What has amazed me, though, is how timeless some of the music that I avoided as a child has been. Here it is 2007 and the Rolling Stones are still performing while Pink Floyd, Yes, Van Halen and Rush have all done reunion tours to sellout audiences—which brings me to the point of this entire diatribe.
I have a confession to make.
I am 45 years old and yesterday, for the very first time in my life, I listed to a very interesting and classic album: Dark Side of the Moon by Pink Floyd. I know that this may come as a real shocker to you all but I actually REALLY liked it! The haunting melodies and chilling lyrics are truly genius and I have actually listened to it several times now.
Obviously, the track "Money" is the commonly heard tune (but to be honest, I never knew that this song was Pink Floyd or that it came from "Dark Side"). What may strike some as amazing is one very interesting fact that I happened upon when I started to read up on this concept album: Since its release in 1973, "Dark Side of the Moon" has been on Billboard's Top 100 album charts every single week since then!
The reason behind my avoidance of listening to this album is pretty much as I have explained it: I thought it was 'drug music' and I didn't want to be connected to that in any way. Now granted, this music may actually have been produced under the influence (much of the music of that time period was!) but as I listen to it now, I can clearly hear the messages without caring how it was produced. And indeed, I can totally see why this album has endured. The music is brilliant and the performances are spot on.
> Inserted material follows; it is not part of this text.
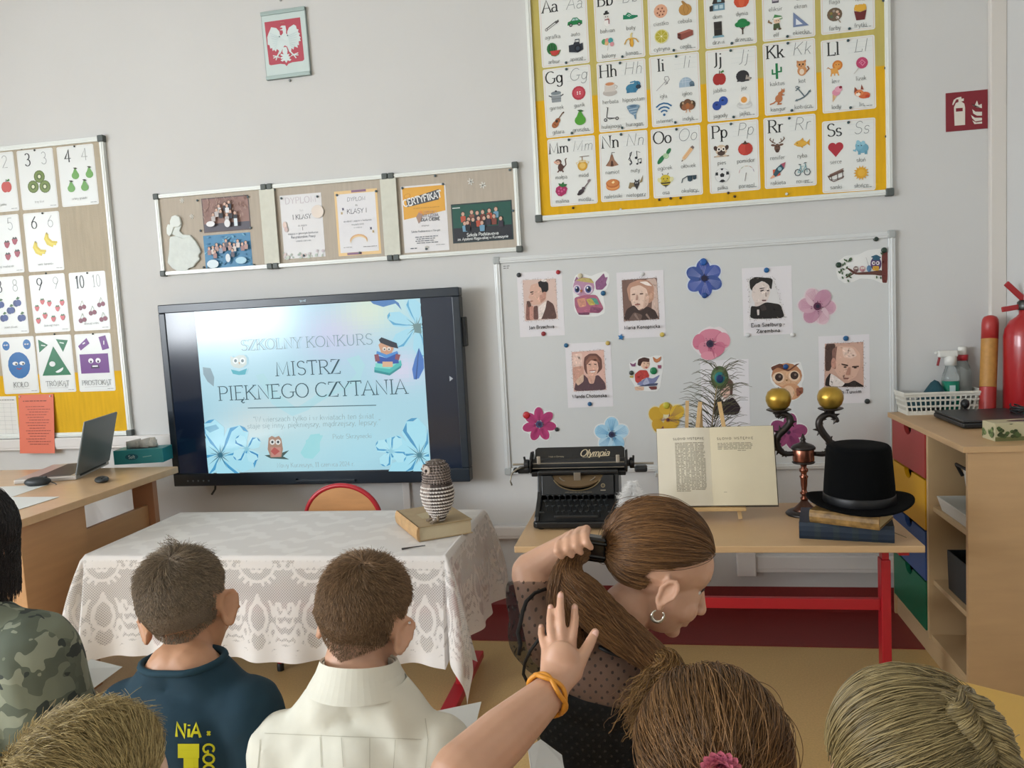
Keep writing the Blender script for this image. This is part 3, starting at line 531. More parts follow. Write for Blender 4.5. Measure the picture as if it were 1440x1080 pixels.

I always find it interesting that we as human being can sometimes miss out on something good through mis-information or warped perceptions. But in the end, if we allow our minds to be opened to the possibility that those things may have suffered from a bad reputation or just false impression, we may actually discover something new and exciting or simply that that which we fear or avoid is simply innocuous and harmless.